> **Work required**
Return exactly the lines that run from the beginning through the line containing "return m, nt, nt.nodes['Principled BSDF']", both included, and no others.

> **Supplied material**
-=-=-=-=-

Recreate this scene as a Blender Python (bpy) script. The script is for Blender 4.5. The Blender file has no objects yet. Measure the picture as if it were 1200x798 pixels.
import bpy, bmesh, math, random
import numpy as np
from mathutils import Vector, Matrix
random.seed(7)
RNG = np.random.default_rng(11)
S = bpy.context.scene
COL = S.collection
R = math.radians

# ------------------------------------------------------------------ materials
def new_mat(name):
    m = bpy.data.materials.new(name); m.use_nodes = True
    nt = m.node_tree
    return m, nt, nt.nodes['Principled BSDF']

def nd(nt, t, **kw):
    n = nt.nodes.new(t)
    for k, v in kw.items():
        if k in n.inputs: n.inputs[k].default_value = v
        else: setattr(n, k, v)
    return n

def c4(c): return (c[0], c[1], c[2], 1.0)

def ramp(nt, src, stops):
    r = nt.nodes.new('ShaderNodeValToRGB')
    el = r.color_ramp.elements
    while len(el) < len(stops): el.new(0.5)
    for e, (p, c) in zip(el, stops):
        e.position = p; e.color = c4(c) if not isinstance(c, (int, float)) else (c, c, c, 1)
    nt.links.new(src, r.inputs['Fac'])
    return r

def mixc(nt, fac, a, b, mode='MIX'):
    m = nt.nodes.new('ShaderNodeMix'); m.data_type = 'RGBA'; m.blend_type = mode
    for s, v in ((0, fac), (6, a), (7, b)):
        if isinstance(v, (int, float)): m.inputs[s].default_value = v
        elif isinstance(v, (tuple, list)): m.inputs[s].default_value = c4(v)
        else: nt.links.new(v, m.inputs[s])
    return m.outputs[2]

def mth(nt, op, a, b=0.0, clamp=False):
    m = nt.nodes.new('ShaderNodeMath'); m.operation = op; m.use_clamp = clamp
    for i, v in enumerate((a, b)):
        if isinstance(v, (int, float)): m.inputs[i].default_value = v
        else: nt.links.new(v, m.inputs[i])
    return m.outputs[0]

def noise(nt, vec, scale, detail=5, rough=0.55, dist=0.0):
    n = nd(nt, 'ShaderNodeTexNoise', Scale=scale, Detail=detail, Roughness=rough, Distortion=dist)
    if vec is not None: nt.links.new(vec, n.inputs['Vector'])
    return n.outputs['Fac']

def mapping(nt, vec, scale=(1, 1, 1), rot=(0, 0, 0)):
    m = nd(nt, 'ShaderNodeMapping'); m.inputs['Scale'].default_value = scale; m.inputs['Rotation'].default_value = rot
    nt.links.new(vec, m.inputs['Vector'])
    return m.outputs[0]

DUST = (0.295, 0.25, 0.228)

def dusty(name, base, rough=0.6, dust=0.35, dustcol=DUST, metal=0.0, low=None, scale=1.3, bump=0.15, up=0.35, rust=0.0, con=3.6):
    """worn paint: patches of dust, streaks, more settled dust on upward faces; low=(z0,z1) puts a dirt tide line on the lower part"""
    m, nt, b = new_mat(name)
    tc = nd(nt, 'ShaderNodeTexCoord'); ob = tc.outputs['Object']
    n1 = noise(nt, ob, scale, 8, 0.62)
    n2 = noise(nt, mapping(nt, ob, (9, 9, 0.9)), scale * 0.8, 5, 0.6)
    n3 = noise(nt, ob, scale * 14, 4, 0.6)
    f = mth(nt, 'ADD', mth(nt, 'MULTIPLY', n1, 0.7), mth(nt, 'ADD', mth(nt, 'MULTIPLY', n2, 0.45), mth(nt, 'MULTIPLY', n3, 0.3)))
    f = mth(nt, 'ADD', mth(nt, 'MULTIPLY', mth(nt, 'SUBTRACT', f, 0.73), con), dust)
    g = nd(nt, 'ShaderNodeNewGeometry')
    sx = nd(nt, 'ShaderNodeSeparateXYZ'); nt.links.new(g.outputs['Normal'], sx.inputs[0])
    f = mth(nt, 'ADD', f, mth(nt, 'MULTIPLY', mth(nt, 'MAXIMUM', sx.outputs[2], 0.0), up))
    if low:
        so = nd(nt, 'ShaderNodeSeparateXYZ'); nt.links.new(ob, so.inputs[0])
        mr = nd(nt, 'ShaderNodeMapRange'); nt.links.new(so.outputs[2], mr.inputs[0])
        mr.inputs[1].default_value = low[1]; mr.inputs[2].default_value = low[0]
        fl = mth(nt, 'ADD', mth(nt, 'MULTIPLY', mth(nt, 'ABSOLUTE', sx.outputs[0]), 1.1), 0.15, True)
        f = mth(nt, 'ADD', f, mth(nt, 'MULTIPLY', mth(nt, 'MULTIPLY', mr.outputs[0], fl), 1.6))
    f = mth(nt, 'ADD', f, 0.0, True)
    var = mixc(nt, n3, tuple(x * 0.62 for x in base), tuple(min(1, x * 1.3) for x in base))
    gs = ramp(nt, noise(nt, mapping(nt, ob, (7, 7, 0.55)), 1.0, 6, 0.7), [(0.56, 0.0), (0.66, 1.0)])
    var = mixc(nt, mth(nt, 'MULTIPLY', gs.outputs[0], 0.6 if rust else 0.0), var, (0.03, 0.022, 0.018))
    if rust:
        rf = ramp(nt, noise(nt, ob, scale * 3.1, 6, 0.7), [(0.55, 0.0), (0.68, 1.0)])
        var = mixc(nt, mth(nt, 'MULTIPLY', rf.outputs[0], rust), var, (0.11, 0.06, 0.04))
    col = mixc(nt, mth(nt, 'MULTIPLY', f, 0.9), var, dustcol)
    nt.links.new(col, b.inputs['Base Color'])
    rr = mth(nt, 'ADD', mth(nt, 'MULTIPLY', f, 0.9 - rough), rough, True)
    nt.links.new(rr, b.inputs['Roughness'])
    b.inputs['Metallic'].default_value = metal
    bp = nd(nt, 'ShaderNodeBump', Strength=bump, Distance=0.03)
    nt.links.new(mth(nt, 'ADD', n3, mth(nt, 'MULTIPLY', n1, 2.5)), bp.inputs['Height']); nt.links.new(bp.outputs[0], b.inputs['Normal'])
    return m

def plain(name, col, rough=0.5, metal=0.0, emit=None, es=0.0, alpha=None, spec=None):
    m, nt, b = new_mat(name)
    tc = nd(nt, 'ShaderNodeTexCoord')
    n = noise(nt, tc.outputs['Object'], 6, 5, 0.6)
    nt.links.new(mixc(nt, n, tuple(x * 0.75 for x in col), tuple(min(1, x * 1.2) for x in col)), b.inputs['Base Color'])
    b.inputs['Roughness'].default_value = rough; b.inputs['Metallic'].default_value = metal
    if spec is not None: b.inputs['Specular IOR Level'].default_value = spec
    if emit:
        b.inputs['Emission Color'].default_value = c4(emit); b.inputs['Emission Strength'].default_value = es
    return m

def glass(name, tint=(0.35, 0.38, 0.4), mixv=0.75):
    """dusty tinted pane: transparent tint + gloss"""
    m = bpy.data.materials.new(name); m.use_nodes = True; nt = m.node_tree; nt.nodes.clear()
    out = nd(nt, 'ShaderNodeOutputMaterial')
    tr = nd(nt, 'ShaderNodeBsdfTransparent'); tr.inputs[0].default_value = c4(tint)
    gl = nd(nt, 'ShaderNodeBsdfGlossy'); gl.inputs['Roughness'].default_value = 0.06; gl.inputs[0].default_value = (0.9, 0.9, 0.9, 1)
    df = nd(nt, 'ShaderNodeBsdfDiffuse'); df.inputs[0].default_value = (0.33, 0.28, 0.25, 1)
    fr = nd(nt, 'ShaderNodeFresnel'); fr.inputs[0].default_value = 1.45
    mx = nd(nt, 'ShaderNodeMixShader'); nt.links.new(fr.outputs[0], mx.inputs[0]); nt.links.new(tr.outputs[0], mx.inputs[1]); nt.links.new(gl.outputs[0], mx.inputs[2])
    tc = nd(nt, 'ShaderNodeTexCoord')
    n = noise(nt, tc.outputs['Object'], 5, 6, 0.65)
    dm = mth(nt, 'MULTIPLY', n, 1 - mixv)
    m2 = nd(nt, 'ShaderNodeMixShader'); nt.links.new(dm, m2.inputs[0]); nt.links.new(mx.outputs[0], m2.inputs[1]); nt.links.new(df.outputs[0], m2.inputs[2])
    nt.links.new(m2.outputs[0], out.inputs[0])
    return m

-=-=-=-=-

> **Exercise result**
Recreate this scene as a Blender Python (bpy) script. The script is for Blender 4.5. The Blender file has no objects yet. Measure the picture as if it were 1200x798 pixels.
import bpy, bmesh, math, random
import numpy as np
from mathutils import Vector, Matrix
random.seed(7)
RNG = np.random.default_rng(11)
S = bpy.context.scene
COL = S.collection
R = math.radians

# ------------------------------------------------------------------ materials
def new_mat(name):
    m = bpy.data.materials.new(name); m.use_nodes = True
    nt = m.node_tree
    return m, nt, nt.nodes['Principled BSDF']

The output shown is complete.